§ Data
==============================

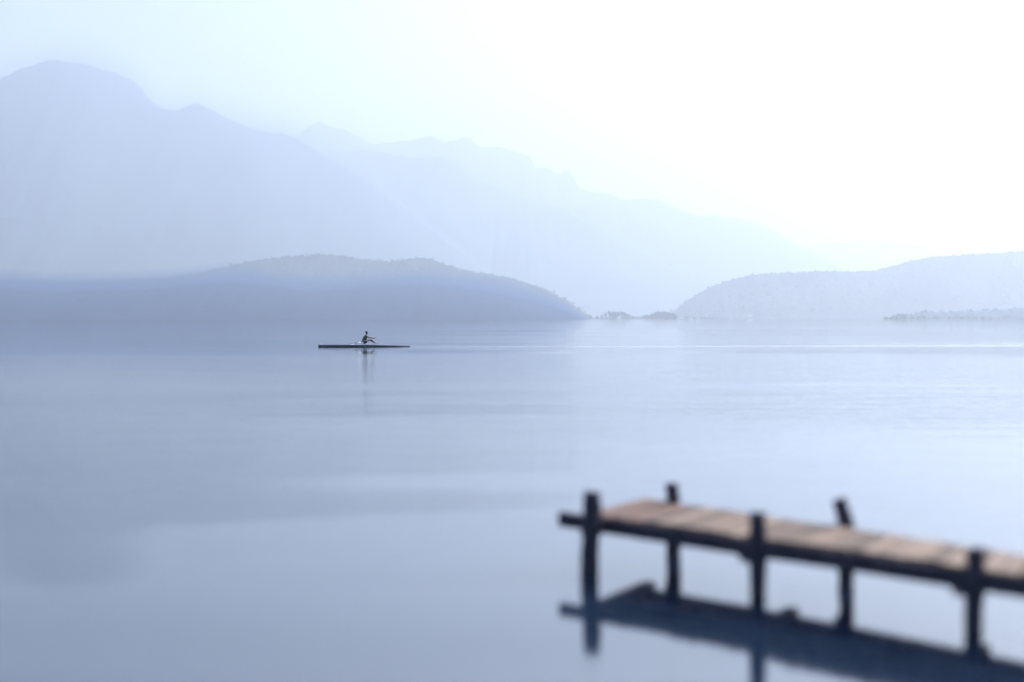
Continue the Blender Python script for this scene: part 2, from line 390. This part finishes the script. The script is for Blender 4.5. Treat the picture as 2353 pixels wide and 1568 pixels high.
def motorboat(px, D, ln, label, rz):
    g = at(px, 733, D); g.z = 0; r = empty('motorboat', g, rz); tag(r, label, 'boat', 'white boats moored by the far shore')
    bm = bmesh.new(); n = 12; rows = []
    for i in range(n + 1):
        t = i / n; hw = ln * .16 * (1 - max(0, t - .45) ** 2 * 3.2); x = -ln / 2 + t * ln; z1 = ln * (.13 + .05 * t * t)
        rows.append([bm.verts.new(p) for p in ((x, -hw, z1), (x, -hw * .8, ln * .02), (x, 0, -ln * .04), (x, hw * .8, ln * .02), (x, hw, z1))])
    for a, b in zip(rows, rows[1:]):
        for k in range(4): bm.faces.new((a[k], b[k], b[k + 1], a[k + 1]))
        bm.faces.new((a[4], b[4], b[0], a[0]))
    bm.faces.new(rows[0]); bm.faces.new(rows[-1][::-1]); obj_bm('hull', bm, M_white, r)
    bm = bmesh.new(); add_beam(bm, (-ln * .15, 0, ln * .24), (ln * .16, 0, ln * .24), ln * .22, ln * .16); obj_bm('cabin', bm, M_white, r, False)
    bm = bmesh.new(); add_beam(bm, (ln * .162, 0, ln * .26), (ln * .175, 0, ln * .26), ln * .18, ln * .08); obj_bm('windscreen', bm, M_glass, r, False)
motorboat(1561, 2400, 9, 'bright white boat closest to the waterline, foot of the right hill', .3)
motorboat(1567, 2750, 11, 'white cruiser just above and behind the brightest moored boat', -.2)
motorboat(1588, 2700, 8, 'small faint white boat right of the pair at the foot of the hill', .5)
motorboat(1604, 2850, 9, 'rightmost faint white boat moored before the long hill', .1)

# ------------------------------------------------------------------ wooden jetty
U, UB = Vector((.700, -.714, 0)), Vector((.64, -.768, 0))
N0, B0 = Vector((.90, 14.60, 0)), Vector((1.58, 15.72, 0))
CROSS = B0 - N0
def hn(t): return interp([(-.5, .58), (0, .575), (.5, .57), (1.9, .555), (2.9, .56), (3.6, .55), (4.4, .545), (12, .56)], t)
def hb(t): return interp([(-.5, .585), (0, .58), (1.2, .56), (2.4, .56), (3.9, .535), (12, .55)], t)
def nearp(t, dz=0, out=0): p = N0 + U * t - CROSS.normalized() * out; p.z = hn(t) + dz; return p
def backp(t, dz=0, out=0): p = B0 + UB * t + CROSS.normalized() * out; p.z = hb(t) + dz; return p
jet = empty('wooden_jetty', N0); tag(jet, 'rickety wooden jetty with dark posts standing in the calm water', 'jetty')
def loc(p): return Vector(p) - N0
def planks(t0, t1, dz, mat, seed, wmin=.075, wmax=.11, over=.05):
    rnd = random.Random(seed); bm = bmesh.new(); lay = bm.verts.layers.float.new('tone'); t = t0
    while t < t1:
        wv = rnd.uniform(wmin, wmax); o1, o2 = rnd.uniform(.02, over + .03), rnd.uniform(.0, over)
        j = rnd.uniform(-.006, .006); tone = rnd.choice((-.5, -.3, -.1, 0, .1, .25, .35)) + rnd.uniform(-.08, .08); th = .03
        a, b = nearp(t, dz + j, o1), backp(t, dz + j + rnd.uniform(-.006, .006), o2)
        c, d = backp(t + wv, dz + j, o2), nearp(t + wv, dz + j, o1)
        top = [bm.verts.new(loc(p)) for p in (a, b, c, d)]; bot = [bm.verts.new(loc(p) - Vector((0, 0, th))) for p in (a, b, c, d)]
        for v in top + bot: v[lay] = tone
        bm.faces.new(top); bm.faces.new(bot[::-1])
        for k in range(4): bm.faces.new((top[k], bot[k], bot[(k + 1) % 4], top[(k + 1) % 4]))
        t += wv + rnd.uniform(.016, .030)
    return bevel(obj_bm('deck', bm, mat, jet, False), .004)
tag(planks(-.16, .62, 0, M_deck, 3), 'narrow pinkish brown cross planks at the lake end')
tag(planks(.63, 11, .012, M_deck2, 4, .11, .17), 'paler wider planks running back to the shore')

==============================

Copy out every line of the material above exactly, skipping the pictures.

§ Completed task
Continue the Blender Python script for this scene: part 2, from line 390. This part finishes the script. The script is for Blender 4.5. Treat the picture as 2353 pixels wide and 1568 pixels high.
def motorboat(px, D, ln, label, rz):
    g = at(px, 733, D); g.z = 0; r = empty('motorboat', g, rz); tag(r, label, 'boat', 'white boats moored by the far shore')
    bm = bmesh.new(); n = 12; rows = []
    for i in range(n + 1):
        t = i / n; hw = ln * .16 * (1 - max(0, t - .45) ** 2 * 3.2); x = -ln / 2 + t * ln; z1 = ln * (.13 + .05 * t * t)
        rows.append([bm.verts.new(p) for p in ((x, -hw, z1), (x, -hw * .8, ln * .02), (x, 0, -ln * .04), (x, hw * .8, ln * .02), (x, hw, z1))])
    for a, b in zip(rows, rows[1:]):
        for k in range(4): bm.faces.new((a[k], b[k], b[k + 1], a[k + 1]))
        bm.faces.new((a[4], b[4], b[0], a[0]))
    bm.faces.new(rows[0]); bm.faces.new(rows[-1][::-1]); obj_bm('hull', bm, M_white, r)
    bm = bmesh.new(); add_beam(bm, (-ln * .15, 0, ln * .24), (ln * .16, 0, ln * .24), ln * .22, ln * .16); obj_bm('cabin', bm, M_white, r, False)
    bm = bmesh.new(); add_beam(bm, (ln * .162, 0, ln * .26), (ln * .175, 0, ln * .26), ln * .18, ln * .08); obj_bm('windscreen', bm, M_glass, r, False)
motorboat(1561, 2400, 9, 'bright white boat closest to the waterline, foot of the right hill', .3)
motorboat(1567, 2750, 11, 'white cruiser just above and behind the brightest moored boat', -.2)
motorboat(1588, 2700, 8, 'small faint white boat right of the pair at the foot of the hill', .5)
motorboat(1604, 2850, 9, 'rightmost faint white boat moored before the long hill', .1)

# ------------------------------------------------------------------ wooden jetty
U, UB = Vector((.700, -.714, 0)), Vector((.64, -.768, 0))
N0, B0 = Vector((.90, 14.60, 0)), Vector((1.58, 15.72, 0))
CROSS = B0 - N0
def hn(t): return interp([(-.5, .58), (0, .575), (.5, .57), (1.9, .555), (2.9, .56), (3.6, .55), (4.4, .545), (12, .56)], t)
def hb(t): return interp([(-.5, .585), (0, .58), (1.2, .56), (2.4, .56), (3.9, .535), (12, .55)], t)
def nearp(t, dz=0, out=0): p = N0 + U * t - CROSS.normalized() * out; p.z = hn(t) + dz; return p
def backp(t, dz=0, out=0): p = B0 + UB * t + CROSS.normalized() * out; p.z = hb(t) + dz; return p
jet = empty('wooden_jetty', N0); tag(jet, 'rickety wooden jetty with dark posts standing in the calm water', 'jetty')
def loc(p): return Vector(p) - N0
def planks(t0, t1, dz, mat, seed, wmin=.075, wmax=.11, over=.05):
    rnd = random.Random(seed); bm = bmesh.new(); lay = bm.verts.layers.float.new('tone'); t = t0
    while t < t1:
        wv = rnd.uniform(wmin, wmax); o1, o2 = rnd.uniform(.02, over + .03), rnd.uniform(.0, over)
        j = rnd.uniform(-.006, .006); tone = rnd.choice((-.5, -.3, -.1, 0, .1, .25, .35)) + rnd.uniform(-.08, .08); th = .03
        a, b = nearp(t, dz + j, o1), backp(t, dz + j + rnd.uniform(-.006, .006), o2)
        c, d = backp(t + wv, dz + j, o2), nearp(t + wv, dz + j, o1)
        top = [bm.verts.new(loc(p)) for p in (a, b, c, d)]; bot = [bm.verts.new(loc(p) - Vector((0, 0, th))) for p in (a, b, c, d)]
        for v in top + bot: v[lay] = tone
        bm.faces.new(top); bm.faces.new(bot[::-1])
        for k in range(4): bm.faces.new((top[k], bot[k], bot[(k + 1) % 4], top[(k + 1) % 4]))
        t += wv + rnd.uniform(.016, .030)
    return bevel(obj_bm('deck', bm, mat, jet, False), .004)
tag(planks(-.16, .62, 0, M_deck, 3), 'narrow pinkish brown cross planks at the lake end')
tag(planks(.63, 11, .012, M_deck2, 4, .11, .17), 'paler wider planks running back to the shore')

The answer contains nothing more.